Their money was returned after they filed a report with police.

In August 2001, the two filed a lawsuit demanding that the Japanese government, Turkish Airlines, I’m, its president, Harue Watanabe, and the three guards pay each of them a total of 3 million yen compensation and 600,000 yen in attorney fees.

In handing down Thursday’s ruling, presiding Judge Takaomi Takizawa said the guards’ actions were clearly illegal.

He said Watanabe was responsible as she failed to deter such conduct and the company also bore responsibility as the men’s employer.

However, he rejected the plaintiffs’ claims that the airline and the state were also responsible, saying that under its contract with I’m, Turkish Airlines was not obligated to supervise its work.

The state, although it issues permits to I’m employees to enter restricted areas in the airport, could not be held liable for the incident as it is the airlines’ responsibility to send a person out of the country once an order for deportation has been issued, the judge added.

According to the law, immigration officials are authorized to decide whether a person is denied entry to Japan and to order deportation.

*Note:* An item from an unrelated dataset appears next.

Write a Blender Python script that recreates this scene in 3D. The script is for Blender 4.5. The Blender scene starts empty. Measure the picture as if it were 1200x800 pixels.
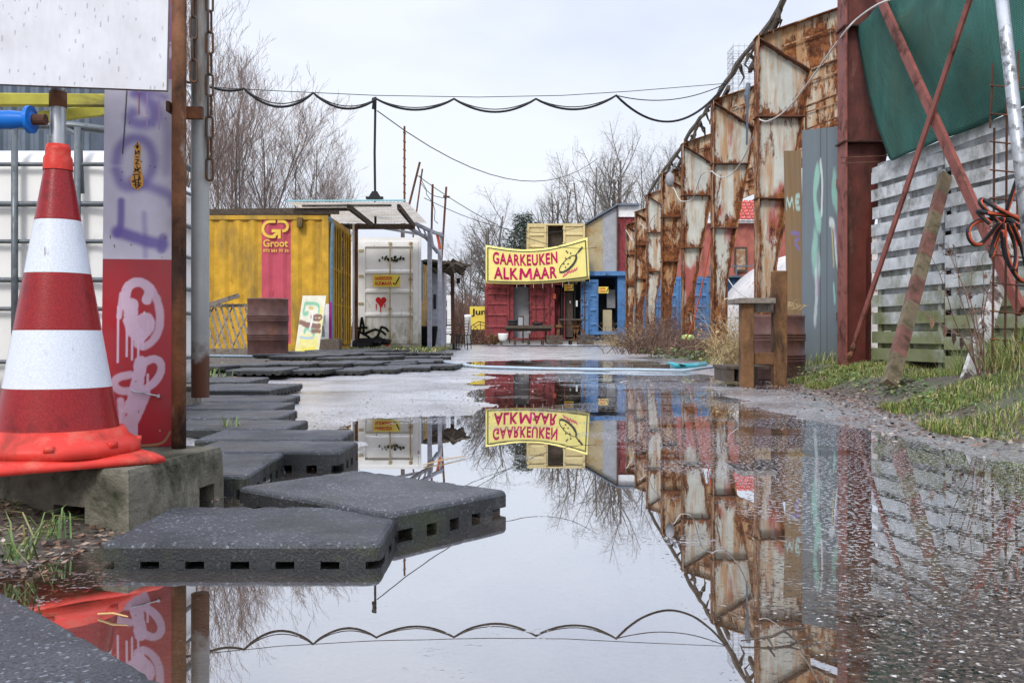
import bpy, math, random
import numpy as np
from mathutils import Vector, Matrix
R = math.radians
random.seed(7); NR = np.random.RandomState(11)
S = bpy.context.scene; COL = S.collection

# ---------------------------------------------------------------- camera, world, sun
CH = .406; F = 1100.0
cam = bpy.data.objects.new('camera', bpy.data.cameras.new('camera')); COL.objects.link(cam)
cam.location = (0, 0, CH); cam.rotation_euler = (R(90), 0, 0)
cam.data.sensor_width = 36; cam.data.lens = 33.0; cam.data.shift_y = -.005
cam.data.clip_start = .05; cam.data.clip_end = 3000
S.camera = cam
W = bpy.data.worlds.new('World'); S.world = W; W.use_nodes = True
nt = W.node_tree; nt.nodes.clear()
out = nt.nodes.new('ShaderNodeOutputWorld'); bg1 = nt.nodes.new('ShaderNodeBackground'); bg2 = nt.nodes.new('ShaderNodeBackground')
sky = nt.nodes.new('ShaderNodeTexSky'); sky.sky_type = 'NISHITA'; sky.sun_disc = False
sky.sun_elevation = R(38); sky.sun_rotation = R(200); sky.air_density = 1.5; sky.dust_density = 3
nt.links.new(sky.outputs[0], bg1.inputs[0]); bg1.inputs[1].default_value = .02
tc = nt.nodes.new('ShaderNodeTexCoord'); mp = nt.nodes.new('ShaderNodeMapping'); mp.inputs['Scale'].default_value = (1, 1, 2.6)
nz = nt.nodes.new('ShaderNodeTexNoise'); nz.inputs['Scale'].default_value = 1.6; nz.inputs['Detail'].default_value = 5; nz.inputs['Roughness'].default_value = .55
rp = nt.nodes.new('ShaderNodeValToRGB'); rp.color_ramp.elements[0].position = .32; rp.color_ramp.elements[0].color = (.56, .62, .79, 1)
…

Japanese and Tunisian citizens can stay in each other’s countries for up to three months without a visa. The plaintiffs’ lawyers said that, normally, the two would have been allowed to enter Japan, but immigration officials suspected their real intention was to work here.

Once the decision to deport a person has been made, the airline is responsible for removing them, thus airlines usually have contracts with security firms to ensure that the deportees do not escape before they are put on flights leaving the country.

Even though the law says that airlines should bear the costs incurred in the process of detention and deportation, the International Air Transport Association says airlines can charge the deportees.